==== Dataset extract

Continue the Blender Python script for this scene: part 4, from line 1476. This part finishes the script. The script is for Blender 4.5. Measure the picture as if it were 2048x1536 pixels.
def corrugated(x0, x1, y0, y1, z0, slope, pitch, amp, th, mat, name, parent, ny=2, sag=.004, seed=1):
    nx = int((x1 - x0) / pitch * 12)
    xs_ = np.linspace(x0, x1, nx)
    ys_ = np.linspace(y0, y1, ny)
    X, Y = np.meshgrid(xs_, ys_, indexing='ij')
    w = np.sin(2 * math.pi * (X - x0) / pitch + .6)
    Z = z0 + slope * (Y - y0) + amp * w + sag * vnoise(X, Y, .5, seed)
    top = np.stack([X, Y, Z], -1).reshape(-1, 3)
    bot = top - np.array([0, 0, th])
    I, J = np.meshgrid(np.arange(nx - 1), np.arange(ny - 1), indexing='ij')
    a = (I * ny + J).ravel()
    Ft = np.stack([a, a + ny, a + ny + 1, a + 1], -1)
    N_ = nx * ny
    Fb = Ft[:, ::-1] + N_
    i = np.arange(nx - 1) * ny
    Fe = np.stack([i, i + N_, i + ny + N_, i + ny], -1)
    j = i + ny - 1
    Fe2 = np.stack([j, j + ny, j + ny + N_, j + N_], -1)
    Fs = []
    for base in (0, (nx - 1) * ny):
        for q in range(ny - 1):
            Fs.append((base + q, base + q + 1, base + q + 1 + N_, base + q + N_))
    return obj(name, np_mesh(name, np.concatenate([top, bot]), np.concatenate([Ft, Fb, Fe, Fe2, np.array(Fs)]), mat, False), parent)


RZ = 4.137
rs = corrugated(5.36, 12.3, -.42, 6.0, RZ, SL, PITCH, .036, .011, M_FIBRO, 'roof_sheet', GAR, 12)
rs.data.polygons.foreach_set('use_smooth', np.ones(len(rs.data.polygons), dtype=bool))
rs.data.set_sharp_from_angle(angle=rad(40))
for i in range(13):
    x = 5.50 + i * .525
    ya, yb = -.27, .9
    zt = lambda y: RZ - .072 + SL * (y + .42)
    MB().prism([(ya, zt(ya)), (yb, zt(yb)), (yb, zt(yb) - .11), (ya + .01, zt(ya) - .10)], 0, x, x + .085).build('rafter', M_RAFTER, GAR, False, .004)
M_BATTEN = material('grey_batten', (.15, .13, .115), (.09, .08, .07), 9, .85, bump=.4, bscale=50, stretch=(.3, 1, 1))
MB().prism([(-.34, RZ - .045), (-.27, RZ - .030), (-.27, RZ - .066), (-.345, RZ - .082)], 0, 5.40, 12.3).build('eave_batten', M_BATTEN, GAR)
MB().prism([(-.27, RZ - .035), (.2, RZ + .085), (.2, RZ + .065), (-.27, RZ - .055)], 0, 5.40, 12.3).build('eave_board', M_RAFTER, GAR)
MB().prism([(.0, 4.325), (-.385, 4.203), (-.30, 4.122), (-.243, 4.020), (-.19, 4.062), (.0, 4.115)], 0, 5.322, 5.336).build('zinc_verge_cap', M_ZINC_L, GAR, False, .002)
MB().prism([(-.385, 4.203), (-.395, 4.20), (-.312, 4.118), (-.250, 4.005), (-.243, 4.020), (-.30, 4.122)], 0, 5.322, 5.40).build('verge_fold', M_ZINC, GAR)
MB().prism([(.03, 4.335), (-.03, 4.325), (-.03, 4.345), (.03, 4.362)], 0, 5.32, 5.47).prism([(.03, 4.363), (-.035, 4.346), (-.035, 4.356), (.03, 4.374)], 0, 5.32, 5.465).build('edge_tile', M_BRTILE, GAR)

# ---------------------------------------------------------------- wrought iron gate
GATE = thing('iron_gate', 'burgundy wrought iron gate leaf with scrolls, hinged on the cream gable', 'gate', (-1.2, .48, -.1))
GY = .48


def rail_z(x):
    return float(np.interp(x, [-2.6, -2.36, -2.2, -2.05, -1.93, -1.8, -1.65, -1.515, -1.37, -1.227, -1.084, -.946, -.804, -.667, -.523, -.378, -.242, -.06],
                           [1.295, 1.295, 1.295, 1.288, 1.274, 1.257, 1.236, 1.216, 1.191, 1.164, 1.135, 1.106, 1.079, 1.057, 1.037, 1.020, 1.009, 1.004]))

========

Restate the listing in full, word for word.

Continue the Blender Python script for this scene: part 4, from line 1476. This part finishes the script. The script is for Blender 4.5. Measure the picture as if it were 2048x1536 pixels.
def corrugated(x0, x1, y0, y1, z0, slope, pitch, amp, th, mat, name, parent, ny=2, sag=.004, seed=1):
    nx = int((x1 - x0) / pitch * 12)
    xs_ = np.linspace(x0, x1, nx)
    ys_ = np.linspace(y0, y1, ny)
    X, Y = np.meshgrid(xs_, ys_, indexing='ij')
    w = np.sin(2 * math.pi * (X - x0) / pitch + .6)
    Z = z0 + slope * (Y - y0) + amp * w + sag * vnoise(X, Y, .5, seed)
    top = np.stack([X, Y, Z], -1).reshape(-1, 3)
    bot = top - np.array([0, 0, th])
    I, J = np.meshgrid(np.arange(nx - 1), np.arange(ny - 1), indexing='ij')
    a = (I * ny + J).ravel()
    Ft = np.stack([a, a + ny, a + ny + 1, a + 1], -1)
    N_ = nx * ny
    Fb = Ft[:, ::-1] + N_
    i = np.arange(nx - 1) * ny
    Fe = np.stack([i, i + N_, i + ny + N_, i + ny], -1)
    j = i + ny - 1
    Fe2 = np.stack([j, j + ny, j + ny + N_, j + N_], -1)
    Fs = []
    for base in (0, (nx - 1) * ny):
        for q in range(ny - 1):
            Fs.append((base + q, base + q + 1, base + q + 1 + N_, base + q + N_))
    return obj(name, np_mesh(name, np.concatenate([top, bot]), np.concatenate([Ft, Fb, Fe, Fe2, np.array(Fs)]), mat, False), parent)


RZ = 4.137
rs = corrugated(5.36, 12.3, -.42, 6.0, RZ, SL, PITCH, .036, .011, M_FIBRO, 'roof_sheet', GAR, 12)
rs.data.polygons.foreach_set('use_smooth', np.ones(len(rs.data.polygons), dtype=bool))
rs.data.set_sharp_from_angle(angle=rad(40))
for i in range(13):
    x = 5.50 + i * .525
    ya, yb = -.27, .9
    zt = lambda y: RZ - .072 + SL * (y + .42)
    MB().prism([(ya, zt(ya)), (yb, zt(yb)), (yb, zt(yb) - .11), (ya + .01, zt(ya) - .10)], 0, x, x + .085).build('rafter', M_RAFTER, GAR, False, .004)
M_BATTEN = material('grey_batten', (.15, .13, .115), (.09, .08, .07), 9, .85, bump=.4, bscale=50, stretch=(.3, 1, 1))
MB().prism([(-.34, RZ - .045), (-.27, RZ - .030), (-.27, RZ - .066), (-.345, RZ - .082)], 0, 5.40, 12.3).build('eave_batten', M_BATTEN, GAR)
MB().prism([(-.27, RZ - .035), (.2, RZ + .085), (.2, RZ + .065), (-.27, RZ - .055)], 0, 5.40, 12.3).build('eave_board', M_RAFTER, GAR)
MB().prism([(.0, 4.325), (-.385, 4.203), (-.30, 4.122), (-.243, 4.020), (-.19, 4.062), (.0, 4.115)], 0, 5.322, 5.336).build('zinc_verge_cap', M_ZINC_L, GAR, False, .002)
MB().prism([(-.385, 4.203), (-.395, 4.20), (-.312, 4.118), (-.250, 4.005), (-.243, 4.020), (-.30, 4.122)], 0, 5.322, 5.40).build('verge_fold', M_ZINC, GAR)
MB().prism([(.03, 4.335), (-.03, 4.325), (-.03, 4.345), (.03, 4.362)], 0, 5.32, 5.47).prism([(.03, 4.363), (-.035, 4.346), (-.035, 4.356), (.03, 4.374)], 0, 5.32, 5.465).build('edge_tile', M_BRTILE, GAR)

# ---------------------------------------------------------------- wrought iron gate
GATE = thing('iron_gate', 'burgundy wrought iron gate leaf with scrolls, hinged on the cream gable', 'gate', (-1.2, .48, -.1))
GY = .48


def rail_z(x):
    return float(np.interp(x, [-2.6, -2.36, -2.2, -2.05, -1.93, -1.8, -1.65, -1.515, -1.37, -1.227, -1.084, -.946, -.804, -.667, -.523, -.378, -.242, -.06],
                           [1.295, 1.295, 1.295, 1.288, 1.274, 1.257, 1.236, 1.216, 1.191, 1.164, 1.135, 1.106, 1.079, 1.057, 1.037, 1.020, 1.009, 1.004]))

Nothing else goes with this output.